** Goal **
Which lines include the word "script"? Copy each of them.

Collection entries:

[BEGIN]

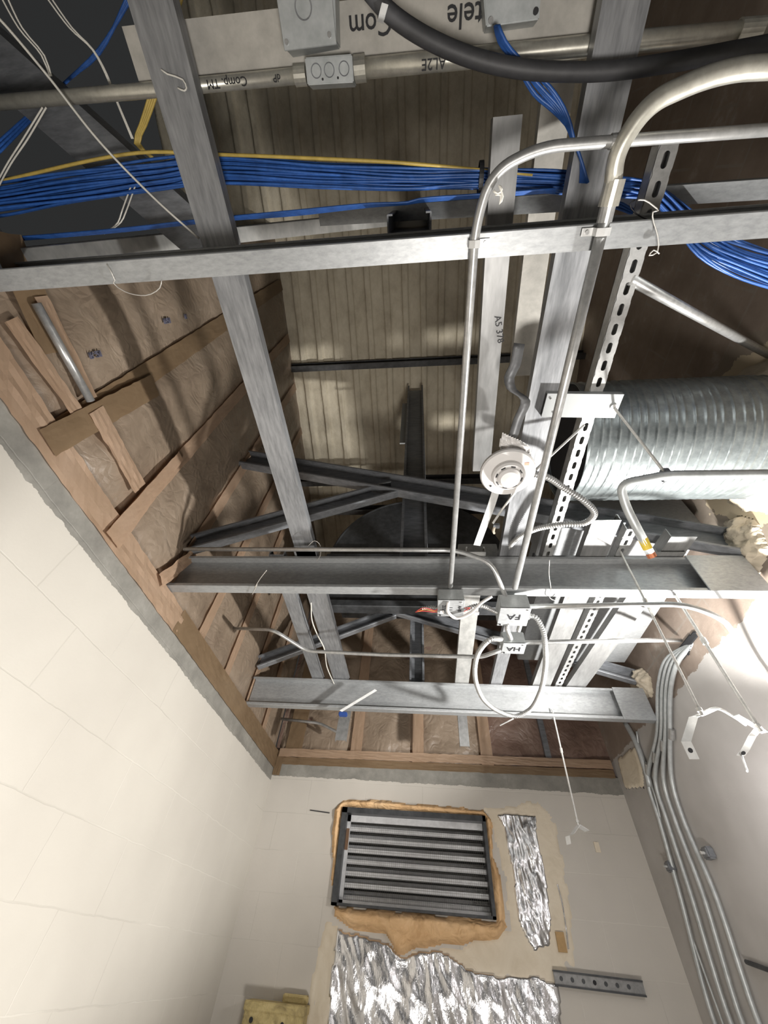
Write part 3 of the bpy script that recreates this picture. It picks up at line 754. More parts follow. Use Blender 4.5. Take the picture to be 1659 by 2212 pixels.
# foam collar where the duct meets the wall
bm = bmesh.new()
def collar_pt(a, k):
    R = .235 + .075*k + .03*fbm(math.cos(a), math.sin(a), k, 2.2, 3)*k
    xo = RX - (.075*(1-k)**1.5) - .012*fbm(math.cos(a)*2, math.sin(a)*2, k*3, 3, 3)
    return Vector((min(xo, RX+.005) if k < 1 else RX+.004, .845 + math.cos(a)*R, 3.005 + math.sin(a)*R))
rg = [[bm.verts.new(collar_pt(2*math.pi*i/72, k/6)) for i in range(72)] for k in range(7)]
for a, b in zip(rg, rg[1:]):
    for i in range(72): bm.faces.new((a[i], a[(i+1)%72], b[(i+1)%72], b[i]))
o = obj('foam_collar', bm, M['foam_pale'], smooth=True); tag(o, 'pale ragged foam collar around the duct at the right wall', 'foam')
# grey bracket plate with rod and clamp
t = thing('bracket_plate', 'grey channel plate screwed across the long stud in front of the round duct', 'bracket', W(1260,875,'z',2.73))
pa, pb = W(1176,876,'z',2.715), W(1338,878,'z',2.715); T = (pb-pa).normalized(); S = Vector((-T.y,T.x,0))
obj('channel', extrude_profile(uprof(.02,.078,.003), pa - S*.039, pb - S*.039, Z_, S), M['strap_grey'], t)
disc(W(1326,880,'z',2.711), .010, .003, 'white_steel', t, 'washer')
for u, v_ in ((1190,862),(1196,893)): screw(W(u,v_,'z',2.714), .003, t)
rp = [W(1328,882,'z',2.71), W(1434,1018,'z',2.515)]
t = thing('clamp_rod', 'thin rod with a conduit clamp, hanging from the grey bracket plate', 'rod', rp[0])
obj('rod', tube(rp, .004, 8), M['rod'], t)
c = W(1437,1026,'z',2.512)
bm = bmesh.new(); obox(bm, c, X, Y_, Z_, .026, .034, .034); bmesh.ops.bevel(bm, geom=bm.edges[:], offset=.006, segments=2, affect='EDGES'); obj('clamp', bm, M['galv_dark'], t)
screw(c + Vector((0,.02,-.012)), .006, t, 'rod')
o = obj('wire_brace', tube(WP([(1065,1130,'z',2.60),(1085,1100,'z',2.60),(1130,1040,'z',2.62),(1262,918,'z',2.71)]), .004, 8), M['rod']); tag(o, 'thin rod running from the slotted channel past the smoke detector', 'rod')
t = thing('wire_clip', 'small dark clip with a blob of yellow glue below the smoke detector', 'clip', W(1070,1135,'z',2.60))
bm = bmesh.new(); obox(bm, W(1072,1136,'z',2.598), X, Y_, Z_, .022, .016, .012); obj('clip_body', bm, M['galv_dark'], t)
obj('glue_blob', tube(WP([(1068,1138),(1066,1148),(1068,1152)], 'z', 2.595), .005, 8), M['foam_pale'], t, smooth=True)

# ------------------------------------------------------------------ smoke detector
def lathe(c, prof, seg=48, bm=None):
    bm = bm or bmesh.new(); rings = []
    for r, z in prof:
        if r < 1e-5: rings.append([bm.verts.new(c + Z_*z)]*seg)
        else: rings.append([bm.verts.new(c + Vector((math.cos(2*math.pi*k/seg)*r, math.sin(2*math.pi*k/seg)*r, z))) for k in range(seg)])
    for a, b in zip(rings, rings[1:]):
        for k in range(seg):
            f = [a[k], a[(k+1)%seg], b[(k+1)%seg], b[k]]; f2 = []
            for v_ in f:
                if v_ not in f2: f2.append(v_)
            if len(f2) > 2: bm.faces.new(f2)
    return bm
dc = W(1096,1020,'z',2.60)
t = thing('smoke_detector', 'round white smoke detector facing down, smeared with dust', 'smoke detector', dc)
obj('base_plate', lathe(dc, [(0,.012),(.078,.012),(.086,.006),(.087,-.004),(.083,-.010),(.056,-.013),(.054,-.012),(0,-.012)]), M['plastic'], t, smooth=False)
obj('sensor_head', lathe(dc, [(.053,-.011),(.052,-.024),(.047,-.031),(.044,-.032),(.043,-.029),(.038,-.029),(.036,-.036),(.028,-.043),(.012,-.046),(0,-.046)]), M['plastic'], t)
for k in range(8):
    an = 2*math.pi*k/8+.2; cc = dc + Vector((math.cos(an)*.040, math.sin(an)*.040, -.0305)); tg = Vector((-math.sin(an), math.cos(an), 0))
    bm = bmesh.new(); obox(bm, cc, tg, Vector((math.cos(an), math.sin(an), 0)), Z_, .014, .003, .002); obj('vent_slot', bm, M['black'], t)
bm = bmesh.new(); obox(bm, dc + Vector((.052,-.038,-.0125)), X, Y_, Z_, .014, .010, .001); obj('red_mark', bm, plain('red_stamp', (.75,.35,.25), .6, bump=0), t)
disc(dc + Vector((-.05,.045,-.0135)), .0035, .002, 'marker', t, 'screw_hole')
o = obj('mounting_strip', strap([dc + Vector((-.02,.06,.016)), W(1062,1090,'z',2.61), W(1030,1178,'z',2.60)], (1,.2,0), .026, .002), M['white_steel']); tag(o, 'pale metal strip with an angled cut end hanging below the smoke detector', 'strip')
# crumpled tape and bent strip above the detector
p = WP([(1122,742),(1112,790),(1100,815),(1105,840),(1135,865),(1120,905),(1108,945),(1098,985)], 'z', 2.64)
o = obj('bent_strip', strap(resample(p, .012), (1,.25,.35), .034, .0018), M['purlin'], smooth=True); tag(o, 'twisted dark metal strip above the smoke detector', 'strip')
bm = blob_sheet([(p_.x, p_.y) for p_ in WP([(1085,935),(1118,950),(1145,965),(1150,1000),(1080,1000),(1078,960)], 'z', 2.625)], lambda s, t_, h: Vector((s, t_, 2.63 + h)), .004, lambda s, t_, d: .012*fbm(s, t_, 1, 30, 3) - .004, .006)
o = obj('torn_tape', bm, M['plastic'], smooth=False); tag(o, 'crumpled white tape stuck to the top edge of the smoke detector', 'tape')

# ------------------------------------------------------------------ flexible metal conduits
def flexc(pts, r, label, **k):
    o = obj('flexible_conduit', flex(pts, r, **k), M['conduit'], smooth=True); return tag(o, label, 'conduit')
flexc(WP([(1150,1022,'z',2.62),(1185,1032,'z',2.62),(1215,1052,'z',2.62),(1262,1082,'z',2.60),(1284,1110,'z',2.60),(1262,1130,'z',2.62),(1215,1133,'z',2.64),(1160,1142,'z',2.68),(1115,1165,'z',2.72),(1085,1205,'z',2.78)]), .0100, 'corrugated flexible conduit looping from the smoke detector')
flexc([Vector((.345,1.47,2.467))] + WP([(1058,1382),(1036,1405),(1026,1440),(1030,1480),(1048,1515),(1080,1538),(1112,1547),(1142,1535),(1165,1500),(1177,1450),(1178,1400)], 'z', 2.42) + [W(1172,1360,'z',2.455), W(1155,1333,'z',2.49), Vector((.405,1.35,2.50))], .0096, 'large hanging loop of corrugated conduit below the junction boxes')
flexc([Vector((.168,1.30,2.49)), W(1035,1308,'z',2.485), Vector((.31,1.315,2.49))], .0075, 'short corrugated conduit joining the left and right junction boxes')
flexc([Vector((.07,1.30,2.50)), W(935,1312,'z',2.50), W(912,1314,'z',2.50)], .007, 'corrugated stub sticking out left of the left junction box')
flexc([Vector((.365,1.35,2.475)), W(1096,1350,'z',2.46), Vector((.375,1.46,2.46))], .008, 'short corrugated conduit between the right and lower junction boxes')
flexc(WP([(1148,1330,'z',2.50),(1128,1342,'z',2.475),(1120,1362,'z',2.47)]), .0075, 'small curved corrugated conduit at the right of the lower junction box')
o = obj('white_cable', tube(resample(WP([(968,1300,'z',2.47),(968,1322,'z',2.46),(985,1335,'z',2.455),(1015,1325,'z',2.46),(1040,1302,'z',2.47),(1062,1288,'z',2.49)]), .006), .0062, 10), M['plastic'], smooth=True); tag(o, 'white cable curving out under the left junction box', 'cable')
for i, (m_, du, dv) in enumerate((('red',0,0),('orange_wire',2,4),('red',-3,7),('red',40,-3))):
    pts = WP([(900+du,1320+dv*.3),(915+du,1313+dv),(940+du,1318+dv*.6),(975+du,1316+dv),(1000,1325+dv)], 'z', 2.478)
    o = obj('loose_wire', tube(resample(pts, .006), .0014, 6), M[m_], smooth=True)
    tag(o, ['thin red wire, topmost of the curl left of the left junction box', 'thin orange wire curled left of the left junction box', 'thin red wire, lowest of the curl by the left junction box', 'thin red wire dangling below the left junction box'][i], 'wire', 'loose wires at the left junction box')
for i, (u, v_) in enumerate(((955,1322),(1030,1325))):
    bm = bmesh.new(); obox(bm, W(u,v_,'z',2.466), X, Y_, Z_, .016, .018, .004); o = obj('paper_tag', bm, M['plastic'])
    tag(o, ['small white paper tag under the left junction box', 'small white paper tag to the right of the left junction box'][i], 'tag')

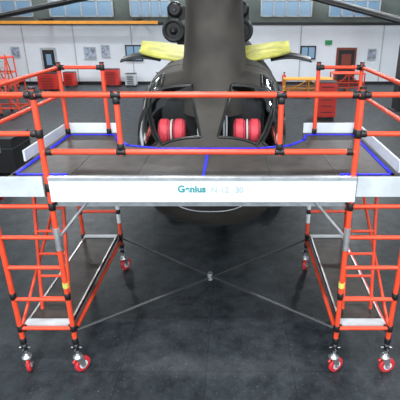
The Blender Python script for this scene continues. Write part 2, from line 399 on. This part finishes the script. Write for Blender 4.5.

[END]

** Response to the exercise **
Write part 3 of the bpy script that recreates this picture. It picks up at line 754. More parts follow. Use Blender 4.5. Take the picture to be 1659 by 2212 pixels.
The Blender Python script for this scene continues. Write part 2, from line 399 on. This part finishes the script. Write for Blender 4.5.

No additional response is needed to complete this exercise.